Driving on the streets of Antananarivo in Madagascar

Streets of Antananarivo in Madagascar

Driving RN7 through the Central Highlands

Traditionally, the best developed exchange economy and, therefore, the best road system in Madagascar has been located in the Merina and Betsileo sections of the central highlands, south of the capital. RN7 remains the most popular route for tourists due to its relatively good driving conditions. However, do not expect the quality even remotely close to what you would experience in Namibia and South Africa.

Sense of Privacy vs Sense of Place- When you Rent a Car with a Driver

As most independent travelers, who contemplate a car rental with a driver-guide, we had valid concerns about our privacy (or lack of thereof) during our trip. At the end of the day, we concluded that it was a small sacrifice we were glad to have made. Tony and Martin were so much more than a driver and a guide for us. They were our guardians, travel companions and entertainers, who did everything in their power to make our trip safe, comfortable and memorable.

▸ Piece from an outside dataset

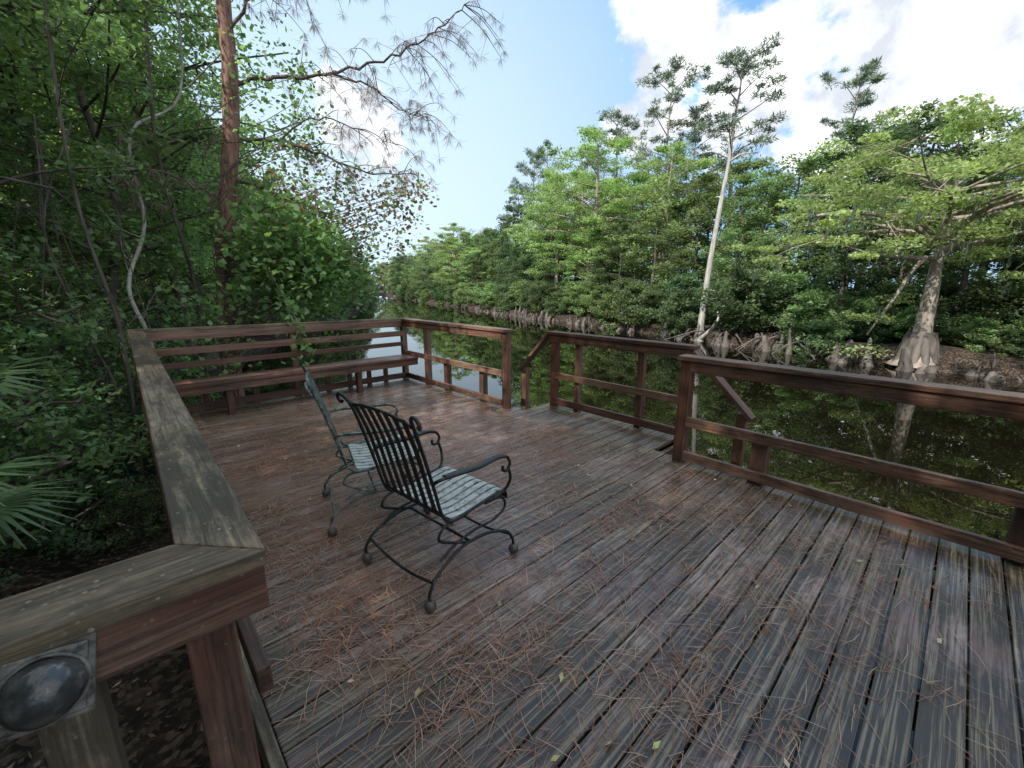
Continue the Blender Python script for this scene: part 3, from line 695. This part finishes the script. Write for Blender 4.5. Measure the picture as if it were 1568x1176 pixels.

In fact, next time we rent a car with a driver, we will definitely consider hiring a duo again as it has many advantages relative to a modest increase in cost (mostly in tips). By having both a driver and a guide, we could keep our belongings and the rental car under supervision at ALL TIMES and have a translator/interpreter accompanying us at all sites of interest, including banks or local village markets. We could rely on Martin making phone calls and hotel reservations for us “on the go”, while Tony (or Lo-Lo) was taking care of the driving.

When it comes to the time off-the-road, it was entirely up to us how much privacy we had. On several occasions, we did invite Tony and Martin out for drinks and dinner. Otherwise, we would agree on a time to meet on the following morning or afternoon and retire to our room for the rest of the day. There were simply no written rules in the contract on that sort of thing.

You’ll figure it out as you go. Keep it simple and enjoy the ride from the passenger seat of your rental car!